Nvidia's entire VR program is a technological laughing stock - so instead of spending resources to improve it they instead take the easy option of bringing down the competition (and their previous gen cards) instead.

This is what this company is all about. If you haven't figured it out by now you never will.
Jimbo75
Nvidia's entire VR program is a technological laughing stock - so instead of spending resources to improve it they instead take the easy option of bringing down the competition (and their previous gen cards) instead.

This is what this company is all about. If you haven't figured it out by now you never will.

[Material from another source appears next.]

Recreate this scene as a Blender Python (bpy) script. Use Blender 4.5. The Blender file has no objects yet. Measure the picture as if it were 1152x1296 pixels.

Care to provide evidence? As someone who is pure nVidia in his main rig and upgrades every 2-3 generations, this is the first time I have come across it and I have now seen it 3 times WRT Kepler > Maxwell. It seems like a VERY recent development.
They are doing it within Maxwell (970 4GB fiasco) and you can bet that their next gen will happily throw Maxwell out the window as well.

Previous gen cards suffer due to a continuing emphasis on over-tessellation since the 480 and onwards.

They are also quite content to throw their own current-gen performance under the bus when it hurts the competition more.

http://techreport.com/review/21404/crysis-2-tessellation-too-much-of-a-good-thing/6

Unnecessary geometric detail slows down all GPUs, of course, but it just so happens to have a much larger effect on DX11-capable AMD Radeons than it does on DX11-capable Nvidia GeForces.

That was 2011 back when tessellation suddenly became the new big thing (thanks to Nvidia's marketing bucks).

Nvidia is so horribly far behind in VR that they will simply use the extra money they make from people buying their overpriced cards into bribing games devs and the tech press instead. That is how this company works - they have absolutely no problems getting dirty and holding back real technological progress so long as they stay ahead.